* RECORDS FOR PROCESSING *

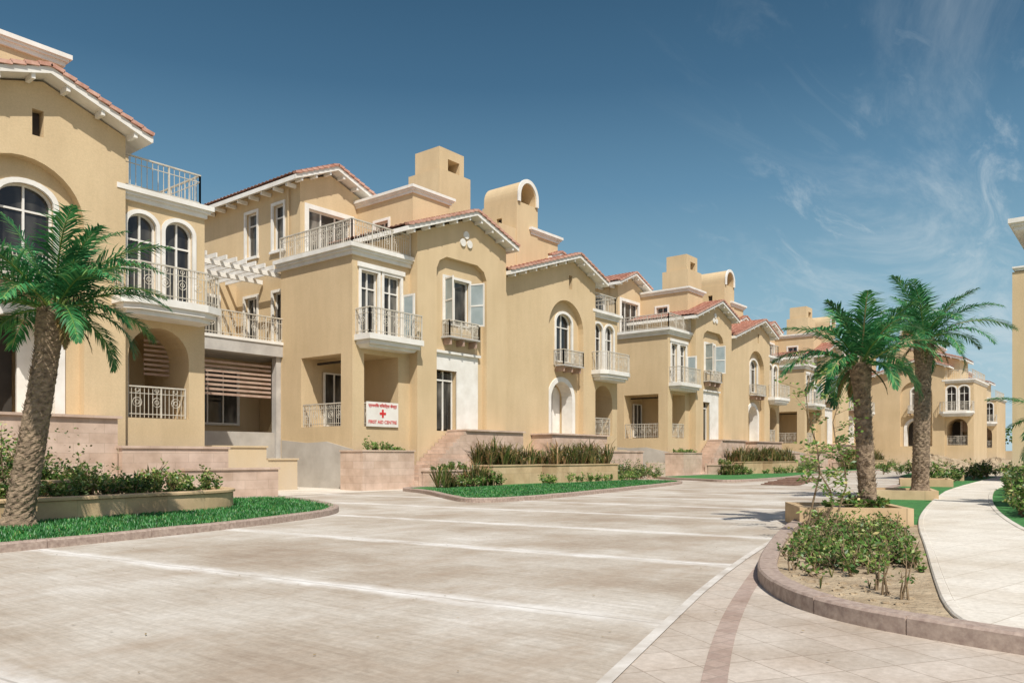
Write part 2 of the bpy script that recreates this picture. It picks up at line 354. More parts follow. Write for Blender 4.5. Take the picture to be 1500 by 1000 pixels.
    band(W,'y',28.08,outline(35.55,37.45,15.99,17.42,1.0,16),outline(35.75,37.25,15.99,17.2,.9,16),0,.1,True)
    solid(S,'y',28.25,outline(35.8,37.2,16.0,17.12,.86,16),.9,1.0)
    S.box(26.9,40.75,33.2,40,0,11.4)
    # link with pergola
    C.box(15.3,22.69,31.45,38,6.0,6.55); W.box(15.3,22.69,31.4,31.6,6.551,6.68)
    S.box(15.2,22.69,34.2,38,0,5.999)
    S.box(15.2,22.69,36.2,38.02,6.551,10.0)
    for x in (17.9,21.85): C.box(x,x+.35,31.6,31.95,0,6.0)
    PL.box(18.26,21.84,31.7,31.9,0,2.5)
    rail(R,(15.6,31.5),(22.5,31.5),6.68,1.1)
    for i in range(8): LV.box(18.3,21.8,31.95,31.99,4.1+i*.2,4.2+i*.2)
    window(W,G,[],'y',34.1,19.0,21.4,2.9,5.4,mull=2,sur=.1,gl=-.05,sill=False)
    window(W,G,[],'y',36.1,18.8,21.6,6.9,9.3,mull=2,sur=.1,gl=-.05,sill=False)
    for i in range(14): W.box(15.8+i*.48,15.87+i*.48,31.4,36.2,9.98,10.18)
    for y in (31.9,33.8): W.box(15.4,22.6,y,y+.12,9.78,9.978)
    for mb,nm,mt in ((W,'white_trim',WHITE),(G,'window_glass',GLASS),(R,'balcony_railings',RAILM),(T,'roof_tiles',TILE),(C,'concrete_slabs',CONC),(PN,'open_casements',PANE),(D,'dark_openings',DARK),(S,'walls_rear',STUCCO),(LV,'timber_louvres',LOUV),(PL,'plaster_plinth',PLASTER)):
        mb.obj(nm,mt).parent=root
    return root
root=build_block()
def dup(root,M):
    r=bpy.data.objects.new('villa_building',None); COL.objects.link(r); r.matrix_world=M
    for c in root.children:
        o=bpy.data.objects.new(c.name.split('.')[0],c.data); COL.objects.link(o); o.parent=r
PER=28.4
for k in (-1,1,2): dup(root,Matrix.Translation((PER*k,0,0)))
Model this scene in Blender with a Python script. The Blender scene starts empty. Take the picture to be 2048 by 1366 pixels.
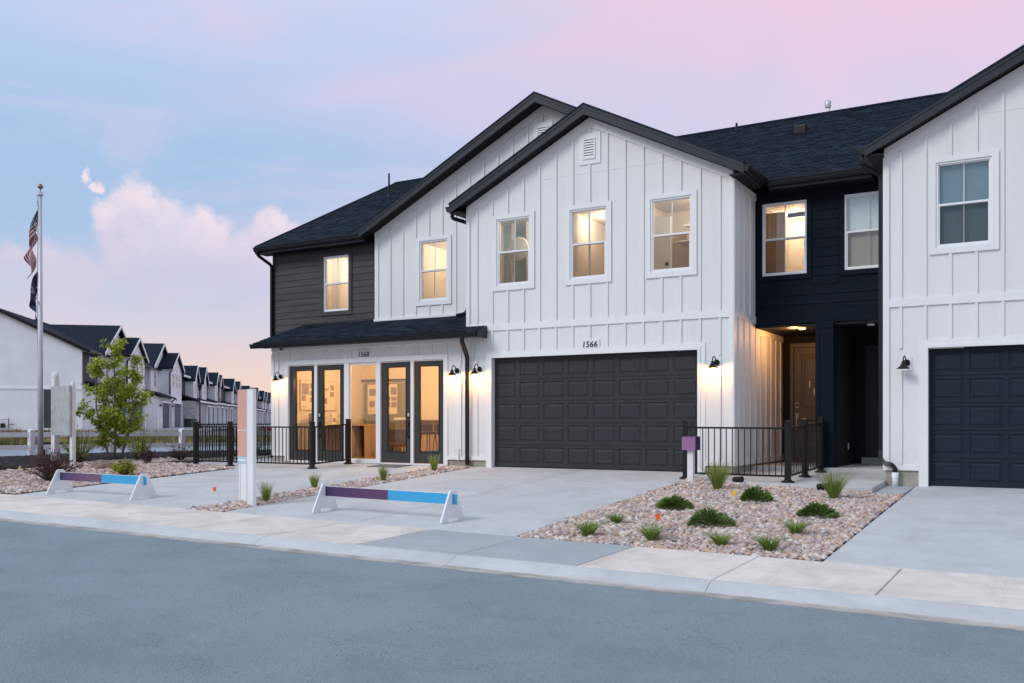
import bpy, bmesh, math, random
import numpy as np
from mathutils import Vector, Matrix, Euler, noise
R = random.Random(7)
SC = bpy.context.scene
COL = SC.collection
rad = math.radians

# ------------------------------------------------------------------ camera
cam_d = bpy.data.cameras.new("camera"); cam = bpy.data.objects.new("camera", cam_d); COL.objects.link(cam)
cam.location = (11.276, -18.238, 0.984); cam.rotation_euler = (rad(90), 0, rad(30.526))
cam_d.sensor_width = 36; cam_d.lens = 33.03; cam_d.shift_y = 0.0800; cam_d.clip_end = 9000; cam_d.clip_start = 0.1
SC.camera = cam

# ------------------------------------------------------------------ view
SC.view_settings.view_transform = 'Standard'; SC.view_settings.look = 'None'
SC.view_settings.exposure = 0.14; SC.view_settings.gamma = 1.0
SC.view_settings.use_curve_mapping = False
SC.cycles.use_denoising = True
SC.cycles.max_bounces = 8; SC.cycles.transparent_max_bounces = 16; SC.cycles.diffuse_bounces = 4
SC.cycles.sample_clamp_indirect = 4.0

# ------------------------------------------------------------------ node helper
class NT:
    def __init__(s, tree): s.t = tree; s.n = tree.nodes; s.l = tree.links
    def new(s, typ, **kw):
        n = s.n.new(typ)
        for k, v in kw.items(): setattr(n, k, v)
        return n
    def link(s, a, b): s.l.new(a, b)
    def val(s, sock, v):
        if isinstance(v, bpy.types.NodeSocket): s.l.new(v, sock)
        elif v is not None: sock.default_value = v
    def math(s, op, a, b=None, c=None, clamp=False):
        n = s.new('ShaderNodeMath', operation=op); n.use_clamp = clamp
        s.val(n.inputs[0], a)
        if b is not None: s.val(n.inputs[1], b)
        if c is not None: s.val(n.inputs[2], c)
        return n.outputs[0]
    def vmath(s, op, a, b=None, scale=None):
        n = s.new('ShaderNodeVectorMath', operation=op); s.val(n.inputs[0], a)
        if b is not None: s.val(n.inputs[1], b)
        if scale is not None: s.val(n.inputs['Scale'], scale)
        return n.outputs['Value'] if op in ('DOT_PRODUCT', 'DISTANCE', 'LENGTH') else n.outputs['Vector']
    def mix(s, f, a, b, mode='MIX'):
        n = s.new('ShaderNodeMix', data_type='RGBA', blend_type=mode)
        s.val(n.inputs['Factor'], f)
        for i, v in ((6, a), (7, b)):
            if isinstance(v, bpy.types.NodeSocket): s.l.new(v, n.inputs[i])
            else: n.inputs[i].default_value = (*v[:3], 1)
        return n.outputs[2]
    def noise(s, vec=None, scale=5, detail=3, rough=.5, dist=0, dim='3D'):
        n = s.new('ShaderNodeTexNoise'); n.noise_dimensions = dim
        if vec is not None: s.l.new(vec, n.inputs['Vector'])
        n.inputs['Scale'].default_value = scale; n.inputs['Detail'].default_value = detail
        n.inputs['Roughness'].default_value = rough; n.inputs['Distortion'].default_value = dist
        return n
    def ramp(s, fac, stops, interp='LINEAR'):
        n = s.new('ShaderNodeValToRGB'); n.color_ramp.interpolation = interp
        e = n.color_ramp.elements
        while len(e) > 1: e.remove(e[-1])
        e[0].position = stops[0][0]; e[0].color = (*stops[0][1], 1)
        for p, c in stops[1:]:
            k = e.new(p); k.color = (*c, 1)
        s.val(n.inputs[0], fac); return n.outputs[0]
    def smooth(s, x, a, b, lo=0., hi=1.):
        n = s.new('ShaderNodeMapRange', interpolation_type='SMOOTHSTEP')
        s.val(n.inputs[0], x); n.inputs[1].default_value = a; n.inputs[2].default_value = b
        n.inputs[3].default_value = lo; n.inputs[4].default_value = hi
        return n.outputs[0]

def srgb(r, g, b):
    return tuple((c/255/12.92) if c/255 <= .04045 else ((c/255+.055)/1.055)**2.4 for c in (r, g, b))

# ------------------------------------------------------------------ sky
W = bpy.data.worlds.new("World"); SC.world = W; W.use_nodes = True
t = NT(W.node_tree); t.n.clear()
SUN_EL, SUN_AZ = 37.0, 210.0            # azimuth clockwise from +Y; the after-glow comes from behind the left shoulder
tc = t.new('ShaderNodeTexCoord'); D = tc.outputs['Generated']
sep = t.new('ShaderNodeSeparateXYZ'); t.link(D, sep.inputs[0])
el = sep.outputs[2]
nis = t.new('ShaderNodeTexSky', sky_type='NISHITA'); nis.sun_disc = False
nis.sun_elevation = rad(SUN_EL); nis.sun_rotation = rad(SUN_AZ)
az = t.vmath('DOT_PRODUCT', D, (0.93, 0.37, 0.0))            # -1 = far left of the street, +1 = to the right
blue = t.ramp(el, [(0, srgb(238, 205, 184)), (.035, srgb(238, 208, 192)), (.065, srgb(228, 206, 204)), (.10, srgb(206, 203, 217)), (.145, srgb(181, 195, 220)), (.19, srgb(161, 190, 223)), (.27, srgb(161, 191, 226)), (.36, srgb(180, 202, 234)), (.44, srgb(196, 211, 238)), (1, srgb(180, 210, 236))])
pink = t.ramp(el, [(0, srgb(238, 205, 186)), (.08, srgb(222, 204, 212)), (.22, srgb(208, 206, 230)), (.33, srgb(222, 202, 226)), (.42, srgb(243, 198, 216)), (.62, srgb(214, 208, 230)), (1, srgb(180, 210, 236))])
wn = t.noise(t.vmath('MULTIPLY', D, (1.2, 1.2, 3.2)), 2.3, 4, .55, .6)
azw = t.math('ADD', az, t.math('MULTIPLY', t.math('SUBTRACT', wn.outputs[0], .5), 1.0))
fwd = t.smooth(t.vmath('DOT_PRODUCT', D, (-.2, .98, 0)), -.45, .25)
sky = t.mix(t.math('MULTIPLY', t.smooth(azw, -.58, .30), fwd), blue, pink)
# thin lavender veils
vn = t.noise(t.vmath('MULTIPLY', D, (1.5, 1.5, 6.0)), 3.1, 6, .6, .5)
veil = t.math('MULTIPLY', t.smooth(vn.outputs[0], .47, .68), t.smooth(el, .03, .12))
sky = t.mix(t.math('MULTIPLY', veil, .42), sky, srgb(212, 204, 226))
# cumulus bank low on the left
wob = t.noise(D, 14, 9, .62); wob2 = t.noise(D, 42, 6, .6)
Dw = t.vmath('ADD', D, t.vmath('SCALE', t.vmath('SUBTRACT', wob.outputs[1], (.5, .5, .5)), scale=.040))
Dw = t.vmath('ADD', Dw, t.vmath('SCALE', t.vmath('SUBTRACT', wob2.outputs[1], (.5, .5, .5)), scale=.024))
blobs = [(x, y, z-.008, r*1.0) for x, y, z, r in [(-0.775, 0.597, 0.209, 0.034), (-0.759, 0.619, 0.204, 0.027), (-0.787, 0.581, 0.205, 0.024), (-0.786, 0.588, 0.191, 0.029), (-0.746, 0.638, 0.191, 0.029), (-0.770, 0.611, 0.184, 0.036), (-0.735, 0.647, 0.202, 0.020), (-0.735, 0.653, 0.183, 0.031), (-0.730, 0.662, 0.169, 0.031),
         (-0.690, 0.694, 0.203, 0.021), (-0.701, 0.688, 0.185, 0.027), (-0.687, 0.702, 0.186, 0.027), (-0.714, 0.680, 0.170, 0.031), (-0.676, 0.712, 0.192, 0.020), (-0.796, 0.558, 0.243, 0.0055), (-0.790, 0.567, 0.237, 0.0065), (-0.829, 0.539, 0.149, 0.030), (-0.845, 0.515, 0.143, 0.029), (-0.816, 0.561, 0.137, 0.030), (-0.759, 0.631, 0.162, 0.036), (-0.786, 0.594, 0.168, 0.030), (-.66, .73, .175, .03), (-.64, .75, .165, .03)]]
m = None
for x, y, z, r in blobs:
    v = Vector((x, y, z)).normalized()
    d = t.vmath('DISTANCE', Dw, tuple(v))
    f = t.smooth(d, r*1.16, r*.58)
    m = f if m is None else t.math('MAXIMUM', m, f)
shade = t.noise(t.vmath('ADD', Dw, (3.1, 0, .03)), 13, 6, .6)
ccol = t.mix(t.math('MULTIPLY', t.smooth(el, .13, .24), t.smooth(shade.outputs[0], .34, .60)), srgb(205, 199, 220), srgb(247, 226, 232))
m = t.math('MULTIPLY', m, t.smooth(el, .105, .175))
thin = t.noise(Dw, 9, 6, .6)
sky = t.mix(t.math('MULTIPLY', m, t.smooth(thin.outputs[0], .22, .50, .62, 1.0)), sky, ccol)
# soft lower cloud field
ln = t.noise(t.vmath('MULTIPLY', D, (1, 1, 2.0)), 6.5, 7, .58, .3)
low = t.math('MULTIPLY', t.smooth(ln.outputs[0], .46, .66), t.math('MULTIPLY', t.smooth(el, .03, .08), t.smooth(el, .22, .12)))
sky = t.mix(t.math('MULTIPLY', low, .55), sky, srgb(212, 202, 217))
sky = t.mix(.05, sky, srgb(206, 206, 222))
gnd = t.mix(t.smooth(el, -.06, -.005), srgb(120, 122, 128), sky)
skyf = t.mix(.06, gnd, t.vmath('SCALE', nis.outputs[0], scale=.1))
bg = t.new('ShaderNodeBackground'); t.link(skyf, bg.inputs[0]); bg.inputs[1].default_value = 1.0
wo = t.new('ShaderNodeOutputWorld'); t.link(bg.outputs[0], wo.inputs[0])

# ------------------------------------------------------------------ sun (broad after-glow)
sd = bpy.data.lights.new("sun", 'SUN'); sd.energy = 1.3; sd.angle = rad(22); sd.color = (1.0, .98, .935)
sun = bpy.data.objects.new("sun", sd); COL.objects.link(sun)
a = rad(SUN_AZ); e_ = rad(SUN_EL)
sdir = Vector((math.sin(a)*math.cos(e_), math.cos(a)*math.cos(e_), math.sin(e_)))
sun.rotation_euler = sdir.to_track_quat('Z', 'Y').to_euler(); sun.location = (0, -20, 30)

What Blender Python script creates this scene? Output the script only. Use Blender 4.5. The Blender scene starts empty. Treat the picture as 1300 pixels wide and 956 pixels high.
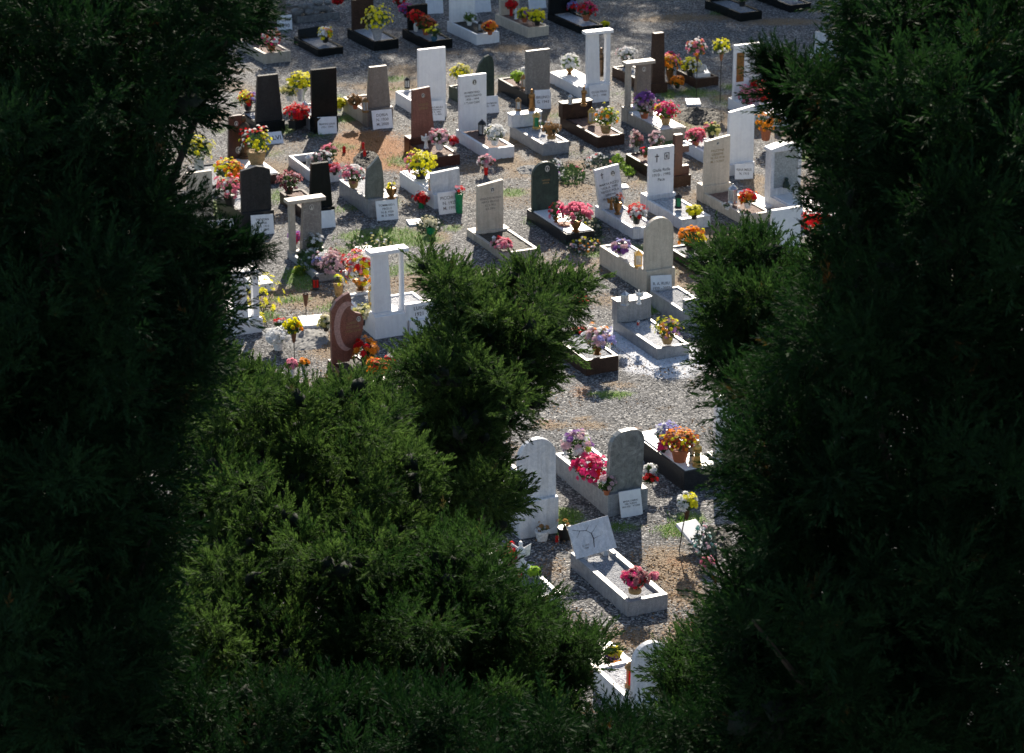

* AIM *
From the listing above, restate verbatim the lines running from the one with "Model this scene" through the one with "SC.camera = cam", inclusive, but not the pictures.

* RESPONSE FOR THIS EXERCISE *
Model this scene in Blender with a Python script. The Blender scene starts empty. Take the picture to be 2048 by 1366 pixels.
import bpy, bmesh, math, random
import numpy as np
from mathutils import Vector, Matrix, Euler, noise
R = random.Random(7)
SC = bpy.context.scene
COL = SC.collection
rad = math.radians

# ------------------------------------------------------------------ camera
cam_d = bpy.data.cameras.new("camera"); cam = bpy.data.objects.new("camera", cam_d); COL.objects.link(cam)
cam.location = (11.276, -18.238, 0.984); cam.rotation_euler = (rad(90), 0, rad(30.526))
cam_d.sensor_width = 36; cam_d.lens = 33.03; cam_d.shift_y = 0.0800; cam_d.clip_end = 9000; cam_d.clip_start = 0.1
SC.camera = cam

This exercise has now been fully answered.